Three-fourths of the 30 major league team owners would have to approve an A's move into the Giants' territory. Selig in March 2009 commissioned a three-member committee to review the proposed A's move to San Jose. But despite several meetings and site visits, there's been no resolution.

No business has stepped forward as a potential plaintiff to sue over the blocked ballpark, though Knies said there are more than 100 restaurants in his organization that could make a claim of economic harm from trade interference. A 2009 city-commissioned study predicted a San Jose A's ballpark would generate $130 million a year in new spending within the city. Businesses can point to a spending boost when the Sharks hockey team plays at the HP Pavilion near the proposed ballpark site.

Restaurateur Steve Borkenhagen called the proposed ballpark "the most critical thing that can happen to downtown development." And San Jose Silicon Valley Chamber of Commerce President Matt Mahood said "perhaps it's time for the locals to take action themselves in order to get the ball rolling."

Baseball's antitrust exemption arose in a 1922 U.S. Supreme Court decision, when the now-defunct Federal League claimed the National and American leagues had monopolized the professional game. The court ruled that baseball didn't violate interstate commerce laws because it is more a sport than a business. But other professional sports today don't enjoy such an exemption. Some analysts have suggested the antitrust exemption might not survive a new court challenge, and that MLB might seek a favorable settlement rather than risk losing the exemption altogether.

When MLB blocked a proposed Giants move to St. Petersburg, Fla., in the early 1990s, the investors who tried to buy the team filed an antitrust suit. It ultimately settled and within a few years, MLB granted St. Petersburg an expansion team, the Rays. Could something similar happen in San Jose?

"It doesn't strike me as outlandish idea," said Andrew Zimbalist, a sports analyst at Smith College in Massachusetts. "It's something that could be tried that might push the envelope to encourage the Giants owners to sit down and make a deal. To have some kind of provocation might push it along."

Contact John Woolfolk at 408-975-9346. Follow him on Twitter at Twitter.com/johnwoolfolk1.

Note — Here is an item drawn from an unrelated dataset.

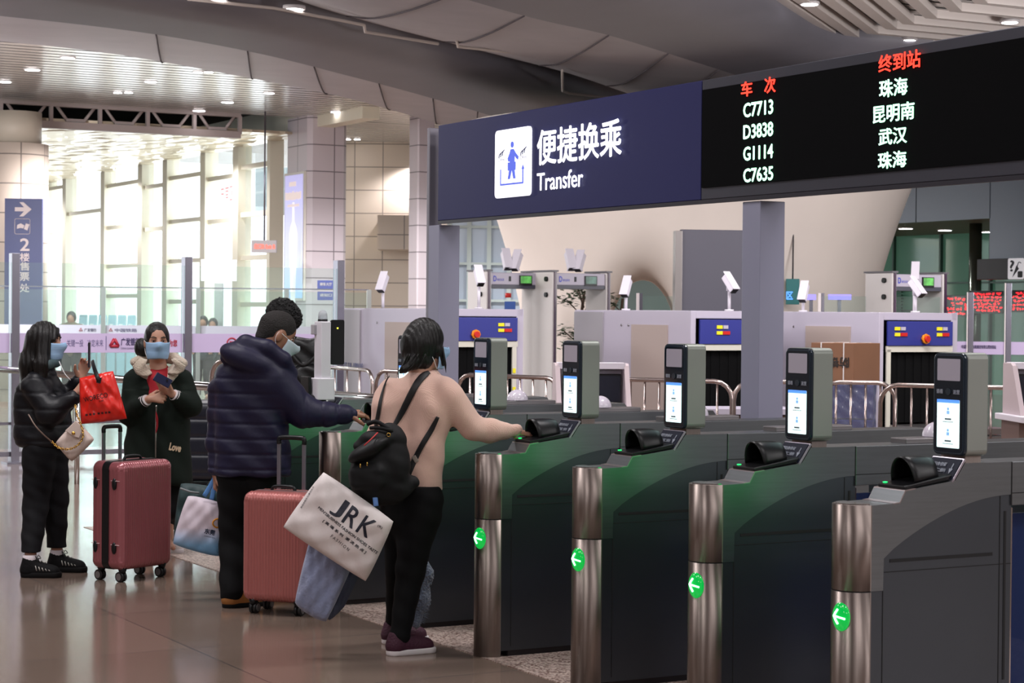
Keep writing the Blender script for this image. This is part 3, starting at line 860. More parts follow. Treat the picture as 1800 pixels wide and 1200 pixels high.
# =================================================================== TICKET GATES
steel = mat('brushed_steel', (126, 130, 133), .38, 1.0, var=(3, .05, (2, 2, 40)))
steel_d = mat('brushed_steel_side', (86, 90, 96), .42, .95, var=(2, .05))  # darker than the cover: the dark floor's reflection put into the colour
steel_w = mat('brushed_steel_warm', (146, 134, 128), .42, 1.0, var=(4, .06, (60, 60, .6)), brush=1.25)
chrome = mat('bright_steel', (200, 196, 196), .14, 1.0)
blackp = mat('black_plastic', (14, 14, 17), .38, spec=.35)
groove = mat('shadow_groove', (20, 20, 22), .8)
navyp = mat('navy_label', (22, 26, 44), .6, spec=.2)
labelw = mat('label_grey_print', (170, 176, 190), .5)
gdome = mat('green_lens', (0, 120, 50), .12, em=(0, 190, 70), ems=.9, coat=.6)
garrow = mat('green_arrow_glow', (220, 255, 230), .4, em=(150, 255, 190), ems=9)
gind = mat('green_indicator_glow', (40, 220, 110), .4, em=(40, 255, 120), ems=2.2)
domew = mat('opal_dome', (222, 212, 226), .15, em=(222, 212, 230), ems=.08, coat=.5)
bezel = mat('reader_bezel', (32, 44, 56), .18, .2, coat=.4)
screenw = mat('reader_screen', (215, 240, 240), .3, em=(214, 246, 244), ems=1.25)
screenb = mat('reader_screen_bar', (90, 140, 220), .3, em=(80, 140, 240), ems=1.1)
camwin = mat('camera_window', (150, 144, 154), .12, em=(160, 152, 166), ems=.22)
flapg = glass('blue_flap', (96, 130, 200), .12)
Rr = .084

def gate_profile():
    return [(.0, .0), (.0, .955), (.125, .958), (.15, 1.0), (.386, 1.03), (.43, 1.09), (1.845, 1.09), (1.89, 1.035), (2.12, 1.0), (2.145, .958), (2.27, .955), (2.27, 0), (1.6, 0), (1.6, .925), (.66, .925), (.66, 0)]
def arc_pts(n=14):
    # sweeping seam from the pillar up to the top of the front cabinet
    return [(.06+.60*(1-math.cos(t))**.0*math.sin(t)**1.0 if False else .06+.60*(i/n), .765+.205*math.sin(math.pi/2*(i/n))**.85) for i, t in [(i, math.pi/2*i/n) for i in range(n+1)]]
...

Timeline for the A's Move to San Jose
Some facts about baseball, antitrust and the Oakland A's proposed move to San Jose:
  • 1922 U.S. Supreme Court rules baseball is not a business subject to interstate commerce and antitrust laws.
  • 1972 U.S. Supreme Court affirms baseball antitrust exemption in outfielder Curt Flood's challenge to reserve clause giving team owners control over player contracts.
  • 1990s federal and state courts in Florida weighing challenges to blocked San Francisco Giants move limit baseball antitrust exemption to reserve clause. Soon after, MLB grants Tampa Bay expansion team. MLB approves Giants territorial rights to San Jose without A's objection as team seeks South Bay ballpark. Giants build new ballpark in San Francisco, keep territorial rights to Santa Clara County.
  • 2009 MLB Commissioner Bud Selig creates commission to study proposed Oakland A's move to San Jose.
  • 2013 Selig tells San Jose Mayor Chuck Reed litigation threat is not "productive"; businesses ponder independent lawsuit over stalled A's move.